IN THE BEGINNING THERE was no India. All the landmass of the earth then lay huddled together in protocontinents in the lap of the idling primeval sea. Around 170 million years ago this cluster of continents began to break up and drift apart, because of the movements of the crustal plates jacketing the semi-molten interior of the earth, a geological process called plate tectonics. In the process, some 100 million years ago, a huge and roughly triangular chunk of land broke off from the eastern flank of Africa above Madagascar, and, pivoting slightly anticlockwise, began a millennially slow, 4000-odd-kilometre-long slide north-north-eastward across the ancient Tethys Sea, bearing a stark, crystalline massif like a granite sail. Eventually, after about a forty-million-year-long ocean journey, it docked into the soft underbelly of the sprawling Asian landmass, to become the land that would be known many aeons later as India.

The underthrust of that impact, sluggish but relentless, penetrating through the sedimentary flesh of the Asian belly, upheaved, in the course of several million years, rocks from the depths of the sea and the land, and reared the Himalayas, the youngest, largest and highest mountain range on earth. At the same time, as the land heaved and rose in a sort of earth wave, it left, along the entire length of the mountains, an immense marshy trough, which slowly sank under the sea. Then, as the snows and glaciers that covered the Himalayas melted, great rivers with hundreds of tributaries, bringing millions of tons of silt daily, descended from the mountains into the lagoon, gradually, over millions of years, filling it with detritus and alluvium, and building up, layer by layer, the Indo-Gangetic Plain, a gift of the Himalayas.

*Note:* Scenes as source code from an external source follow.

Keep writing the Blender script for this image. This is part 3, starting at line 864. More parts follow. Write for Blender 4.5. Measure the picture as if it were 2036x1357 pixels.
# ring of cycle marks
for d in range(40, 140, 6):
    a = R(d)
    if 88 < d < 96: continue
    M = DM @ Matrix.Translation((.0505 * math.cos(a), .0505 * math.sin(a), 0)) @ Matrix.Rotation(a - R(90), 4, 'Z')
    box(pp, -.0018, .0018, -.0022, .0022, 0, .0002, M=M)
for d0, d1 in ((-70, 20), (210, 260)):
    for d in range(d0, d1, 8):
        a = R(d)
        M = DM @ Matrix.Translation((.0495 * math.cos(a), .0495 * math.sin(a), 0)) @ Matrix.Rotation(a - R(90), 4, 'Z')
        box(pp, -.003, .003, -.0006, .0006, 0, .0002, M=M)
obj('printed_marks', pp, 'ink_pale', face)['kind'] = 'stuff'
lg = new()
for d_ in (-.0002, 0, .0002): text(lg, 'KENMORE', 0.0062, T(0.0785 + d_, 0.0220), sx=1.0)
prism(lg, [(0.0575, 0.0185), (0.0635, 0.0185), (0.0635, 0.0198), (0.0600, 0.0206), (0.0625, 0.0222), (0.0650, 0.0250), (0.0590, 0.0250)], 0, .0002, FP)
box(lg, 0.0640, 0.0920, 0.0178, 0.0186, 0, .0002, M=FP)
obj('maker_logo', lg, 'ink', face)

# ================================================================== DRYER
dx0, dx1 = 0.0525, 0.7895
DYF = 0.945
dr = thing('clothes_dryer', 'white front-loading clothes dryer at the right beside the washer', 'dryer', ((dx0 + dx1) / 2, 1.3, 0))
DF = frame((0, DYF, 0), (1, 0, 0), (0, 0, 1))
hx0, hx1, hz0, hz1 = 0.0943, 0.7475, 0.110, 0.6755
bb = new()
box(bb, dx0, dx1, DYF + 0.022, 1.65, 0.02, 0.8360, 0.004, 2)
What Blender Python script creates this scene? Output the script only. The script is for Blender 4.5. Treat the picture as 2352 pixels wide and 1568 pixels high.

All this happened in very recent geological times, long, long after the formation of the earth some 4.6 billion years ago, and it all happened in a wink of the cosmic time, though over many millions of earth years. It was only during the Pleistocene Epoch, between a million and ten thousand years ago, that the present broad physical features of India became finally established. Even then the geodynamic forces involved were not entirely exhausted. Kashmir, once a vast lake, has since turned into a garden valley. Many centuries later, the forestland off Bombay subsided into the sea, and as recently as 1819, an extensive tract of land in Gujarat, including the fort of Sindree, slid under the sea in an earthquake. It was presumably in some such cataclysm that the ancient and renowned port city of Poompuhar on the Coromandel Coast slumped into the sea, probably around the sixth century AD. Calamitous earthquakes still occasionally convulse northern India, as the Indian plate continues to push and grate against Asia. The Himalayas are still rising.